-- begin Data supplied --
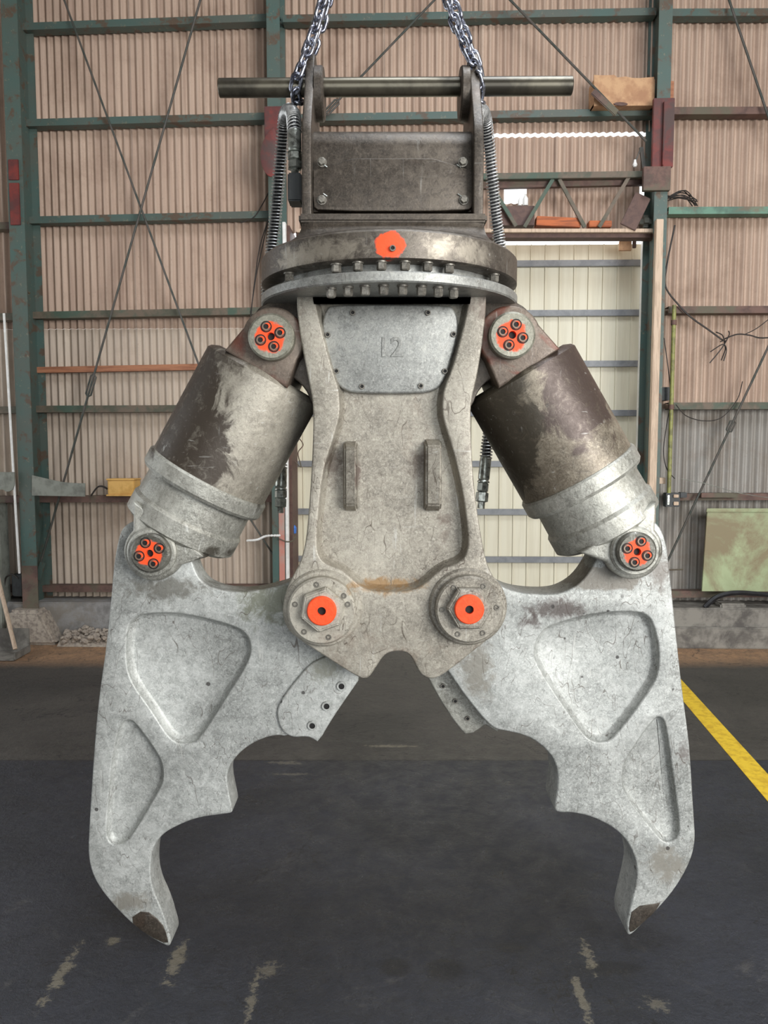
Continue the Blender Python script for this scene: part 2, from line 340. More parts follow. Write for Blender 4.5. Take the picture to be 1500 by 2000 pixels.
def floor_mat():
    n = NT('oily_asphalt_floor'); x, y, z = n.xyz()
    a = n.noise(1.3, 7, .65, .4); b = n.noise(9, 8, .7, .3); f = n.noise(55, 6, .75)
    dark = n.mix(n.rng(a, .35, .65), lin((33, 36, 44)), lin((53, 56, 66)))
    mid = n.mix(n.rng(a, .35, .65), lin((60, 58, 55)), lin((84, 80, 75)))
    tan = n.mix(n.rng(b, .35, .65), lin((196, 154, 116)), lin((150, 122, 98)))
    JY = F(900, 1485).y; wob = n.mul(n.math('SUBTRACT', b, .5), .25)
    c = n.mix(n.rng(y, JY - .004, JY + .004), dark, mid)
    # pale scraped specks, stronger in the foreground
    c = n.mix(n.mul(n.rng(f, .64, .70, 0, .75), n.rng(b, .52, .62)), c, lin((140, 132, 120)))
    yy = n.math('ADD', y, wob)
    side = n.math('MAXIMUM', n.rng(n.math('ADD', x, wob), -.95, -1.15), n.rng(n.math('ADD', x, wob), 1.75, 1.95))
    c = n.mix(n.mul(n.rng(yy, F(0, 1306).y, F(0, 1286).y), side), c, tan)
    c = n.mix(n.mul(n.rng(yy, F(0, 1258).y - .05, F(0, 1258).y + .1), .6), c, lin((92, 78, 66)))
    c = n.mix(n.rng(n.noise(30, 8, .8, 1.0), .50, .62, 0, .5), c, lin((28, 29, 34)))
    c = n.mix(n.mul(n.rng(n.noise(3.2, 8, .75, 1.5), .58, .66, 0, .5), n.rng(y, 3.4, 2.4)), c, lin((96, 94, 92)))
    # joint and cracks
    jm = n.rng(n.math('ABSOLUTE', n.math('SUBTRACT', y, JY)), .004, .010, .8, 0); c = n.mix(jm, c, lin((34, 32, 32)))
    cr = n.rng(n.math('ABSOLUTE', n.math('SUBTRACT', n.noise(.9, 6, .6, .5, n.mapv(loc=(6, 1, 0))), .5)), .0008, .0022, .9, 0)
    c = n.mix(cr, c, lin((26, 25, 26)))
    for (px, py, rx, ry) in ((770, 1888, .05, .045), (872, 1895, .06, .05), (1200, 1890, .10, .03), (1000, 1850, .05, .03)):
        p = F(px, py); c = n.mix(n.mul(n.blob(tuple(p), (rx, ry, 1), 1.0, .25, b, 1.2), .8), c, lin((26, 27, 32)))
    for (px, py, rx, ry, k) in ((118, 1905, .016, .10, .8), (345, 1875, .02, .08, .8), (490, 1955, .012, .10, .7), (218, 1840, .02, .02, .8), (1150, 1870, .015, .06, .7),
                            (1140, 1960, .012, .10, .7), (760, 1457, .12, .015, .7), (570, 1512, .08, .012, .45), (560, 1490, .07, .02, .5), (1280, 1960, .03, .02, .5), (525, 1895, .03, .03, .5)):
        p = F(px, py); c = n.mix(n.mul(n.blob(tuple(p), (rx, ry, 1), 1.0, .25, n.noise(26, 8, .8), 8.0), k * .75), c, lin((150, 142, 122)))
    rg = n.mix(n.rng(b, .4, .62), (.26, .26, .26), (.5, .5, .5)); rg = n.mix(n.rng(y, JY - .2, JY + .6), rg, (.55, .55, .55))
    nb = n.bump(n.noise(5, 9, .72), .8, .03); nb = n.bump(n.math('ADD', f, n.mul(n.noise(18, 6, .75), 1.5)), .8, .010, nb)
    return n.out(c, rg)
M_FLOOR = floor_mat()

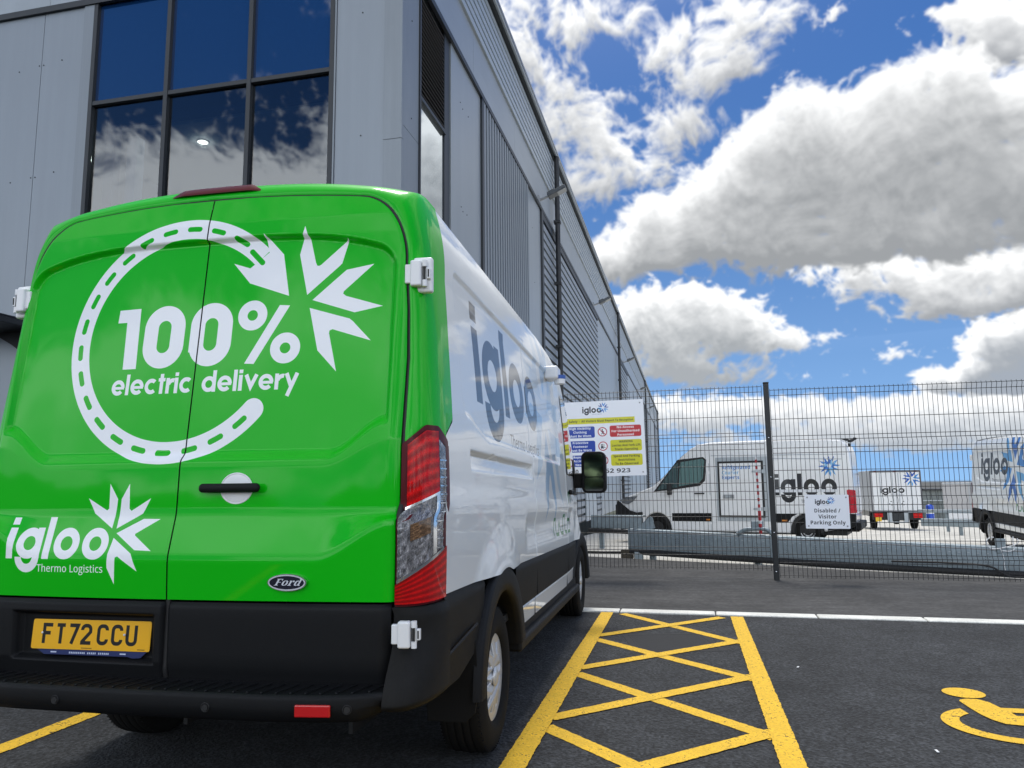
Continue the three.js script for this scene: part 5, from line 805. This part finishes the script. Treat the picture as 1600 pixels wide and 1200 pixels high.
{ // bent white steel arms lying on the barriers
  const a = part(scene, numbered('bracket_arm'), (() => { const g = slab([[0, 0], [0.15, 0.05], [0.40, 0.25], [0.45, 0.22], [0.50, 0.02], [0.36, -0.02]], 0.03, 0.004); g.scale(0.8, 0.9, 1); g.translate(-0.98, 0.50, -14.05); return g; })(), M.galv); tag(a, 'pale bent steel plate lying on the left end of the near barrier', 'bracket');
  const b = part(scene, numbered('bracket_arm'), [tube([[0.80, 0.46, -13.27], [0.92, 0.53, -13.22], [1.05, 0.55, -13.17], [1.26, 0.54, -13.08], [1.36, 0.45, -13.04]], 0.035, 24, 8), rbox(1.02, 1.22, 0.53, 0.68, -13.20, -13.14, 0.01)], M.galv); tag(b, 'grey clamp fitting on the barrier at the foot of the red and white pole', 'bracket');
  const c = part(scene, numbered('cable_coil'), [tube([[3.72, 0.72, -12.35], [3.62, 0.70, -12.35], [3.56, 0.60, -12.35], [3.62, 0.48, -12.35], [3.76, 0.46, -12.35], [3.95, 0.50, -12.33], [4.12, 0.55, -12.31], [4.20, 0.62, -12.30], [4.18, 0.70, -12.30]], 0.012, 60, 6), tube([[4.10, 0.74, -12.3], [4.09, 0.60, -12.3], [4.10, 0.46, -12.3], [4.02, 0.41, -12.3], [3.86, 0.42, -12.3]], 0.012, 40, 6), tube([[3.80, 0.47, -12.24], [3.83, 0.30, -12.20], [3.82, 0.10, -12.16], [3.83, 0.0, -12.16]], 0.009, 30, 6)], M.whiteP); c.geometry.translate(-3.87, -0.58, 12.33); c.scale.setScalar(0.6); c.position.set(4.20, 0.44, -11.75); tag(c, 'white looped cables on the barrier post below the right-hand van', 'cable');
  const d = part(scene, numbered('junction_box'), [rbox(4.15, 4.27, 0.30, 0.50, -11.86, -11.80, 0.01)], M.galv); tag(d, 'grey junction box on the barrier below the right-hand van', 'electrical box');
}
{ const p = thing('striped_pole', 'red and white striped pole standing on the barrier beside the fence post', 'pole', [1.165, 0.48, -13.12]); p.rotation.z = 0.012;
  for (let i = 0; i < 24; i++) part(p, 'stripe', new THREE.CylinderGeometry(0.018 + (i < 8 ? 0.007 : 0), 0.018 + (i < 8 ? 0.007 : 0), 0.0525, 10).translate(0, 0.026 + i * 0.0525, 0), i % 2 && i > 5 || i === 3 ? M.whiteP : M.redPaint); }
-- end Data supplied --
## [Stated task]
Write out each entry exactly as given, omitting any picture.

## [Answer to this task]
Continue the Blender Python script for this scene: part 2, from line 340. More parts follow. Write for Blender 4.5. Take the picture to be 1500 by 2000 pixels.
def floor_mat():
    n = NT('oily_asphalt_floor'); x, y, z = n.xyz()
    a = n.noise(1.3, 7, .65, .4); b = n.noise(9, 8, .7, .3); f = n.noise(55, 6, .75)
    dark = n.mix(n.rng(a, .35, .65), lin((33, 36, 44)), lin((53, 56, 66)))
    mid = n.mix(n.rng(a, .35, .65), lin((60, 58, 55)), lin((84, 80, 75)))
    tan = n.mix(n.rng(b, .35, .65), lin((196, 154, 116)), lin((150, 122, 98)))
    JY = F(900, 1485).y; wob = n.mul(n.math('SUBTRACT', b, .5), .25)
    c = n.mix(n.rng(y, JY - .004, JY + .004), dark, mid)
    # pale scraped specks, stronger in the foreground
    c = n.mix(n.mul(n.rng(f, .64, .70, 0, .75), n.rng(b, .52, .62)), c, lin((140, 132, 120)))
    yy = n.math('ADD', y, wob)
    side = n.math('MAXIMUM', n.rng(n.math('ADD', x, wob), -.95, -1.15), n.rng(n.math('ADD', x, wob), 1.75, 1.95))
    c = n.mix(n.mul(n.rng(yy, F(0, 1306).y, F(0, 1286).y), side), c, tan)
    c = n.mix(n.mul(n.rng(yy, F(0, 1258).y - .05, F(0, 1258).y + .1), .6), c, lin((92, 78, 66)))
    c = n.mix(n.rng(n.noise(30, 8, .8, 1.0), .50, .62, 0, .5), c, lin((28, 29, 34)))
    c = n.mix(n.mul(n.rng(n.noise(3.2, 8, .75, 1.5), .58, .66, 0, .5), n.rng(y, 3.4, 2.4)), c, lin((96, 94, 92)))
    # joint and cracks
    jm = n.rng(n.math('ABSOLUTE', n.math('SUBTRACT', y, JY)), .004, .010, .8, 0); c = n.mix(jm, c, lin((34, 32, 32)))
    cr = n.rng(n.math('ABSOLUTE', n.math('SUBTRACT', n.noise(.9, 6, .6, .5, n.mapv(loc=(6, 1, 0))), .5)), .0008, .0022, .9, 0)
    c = n.mix(cr, c, lin((26, 25, 26)))
    for (px, py, rx, ry) in ((770, 1888, .05, .045), (872, 1895, .06, .05), (1200, 1890, .10, .03), (1000, 1850, .05, .03)):
        p = F(px, py); c = n.mix(n.mul(n.blob(tuple(p), (rx, ry, 1), 1.0, .25, b, 1.2), .8), c, lin((26, 27, 32)))
    for (px, py, rx, ry, k) in ((118, 1905, .016, .10, .8), (345, 1875, .02, .08, .8), (490, 1955, .012, .10, .7), (218, 1840, .02, .02, .8), (1150, 1870, .015, .06, .7),
                            (1140, 1960, .012, .10, .7), (760, 1457, .12, .015, .7), (570, 1512, .08, .012, .45), (560, 1490, .07, .02, .5), (1280, 1960, .03, .02, .5), (525, 1895, .03, .03, .5)):
        p = F(px, py); c = n.mix(n.mul(n.blob(tuple(p), (rx, ry, 1), 1.0, .25, n.noise(26, 8, .8), 8.0), k * .75), c, lin((150, 142, 122)))
    rg = n.mix(n.rng(b, .4, .62), (.26, .26, .26), (.5, .5, .5)); rg = n.mix(n.rng(y, JY - .2, JY + .6), rg, (.55, .55, .55))
    nb = n.bump(n.noise(5, 9, .72), .8, .03); nb = n.bump(n.math('ADD', f, n.mul(n.noise(18, 6, .75), 1.5)), .8, .010, nb)
    return n.out(c, rg)
M_FLOOR = floor_mat()

Continue the three.js script for this scene: part 5, from line 805. This part finishes the script. Treat the picture as 1600 pixels wide and 1200 pixels high.
{ // bent white steel arms lying on the barriers
  const a = part(scene, numbered('bracket_arm'), (() => { const g = slab([[0, 0], [0.15, 0.05], [0.40, 0.25], [0.45, 0.22], [0.50, 0.02], [0.36, -0.02]], 0.03, 0.004); g.scale(0.8, 0.9, 1); g.translate(-0.98, 0.50, -14.05); return g; })(), M.galv); tag(a, 'pale bent steel plate lying on the left end of the near barrier', 'bracket');
  const b = part(scene, numbered('bracket_arm'), [tube([[0.80, 0.46, -13.27], [0.92, 0.53, -13.22], [1.05, 0.55, -13.17], [1.26, 0.54, -13.08], [1.36, 0.45, -13.04]], 0.035, 24, 8), rbox(1.02, 1.22, 0.53, 0.68, -13.20, -13.14, 0.01)], M.galv); tag(b, 'grey clamp fitting on the barrier at the foot of the red and white pole', 'bracket');
  const c = part(scene, numbered('cable_coil'), [tube([[3.72, 0.72, -12.35], [3.62, 0.70, -12.35], [3.56, 0.60, -12.35], [3.62, 0.48, -12.35], [3.76, 0.46, -12.35], [3.95, 0.50, -12.33], [4.12, 0.55, -12.31], [4.20, 0.62, -12.30], [4.18, 0.70, -12.30]], 0.012, 60, 6), tube([[4.10, 0.74, -12.3], [4.09, 0.60, -12.3], [4.10, 0.46, -12.3], [4.02, 0.41, -12.3], [3.86, 0.42, -12.3]], 0.012, 40, 6), tube([[3.80, 0.47, -12.24], [3.83, 0.30, -12.20], [3.82, 0.10, -12.16], [3.83, 0.0, -12.16]], 0.009, 30, 6)], M.whiteP); c.geometry.translate(-3.87, -0.58, 12.33); c.scale.setScalar(0.6); c.position.set(4.20, 0.44, -11.75); tag(c, 'white looped cables on the barrier post below the right-hand van', 'cable');
  const d = part(scene, numbered('junction_box'), [rbox(4.15, 4.27, 0.30, 0.50, -11.86, -11.80, 0.01)], M.galv); tag(d, 'grey junction box on the barrier below the right-hand van', 'electrical box');
}
{ const p = thing('striped_pole', 'red and white striped pole standing on the barrier beside the fence post', 'pole', [1.165, 0.48, -13.12]); p.rotation.z = 0.012;
  for (let i = 0; i < 24; i++) part(p, 'stripe', new THREE.CylinderGeometry(0.018 + (i < 8 ? 0.007 : 0), 0.018 + (i < 8 ? 0.007 : 0), 0.0525, 10).translate(0, 0.026 + i * 0.0525, 0), i % 2 && i > 5 || i === 3 ? M.whiteP : M.redPaint); }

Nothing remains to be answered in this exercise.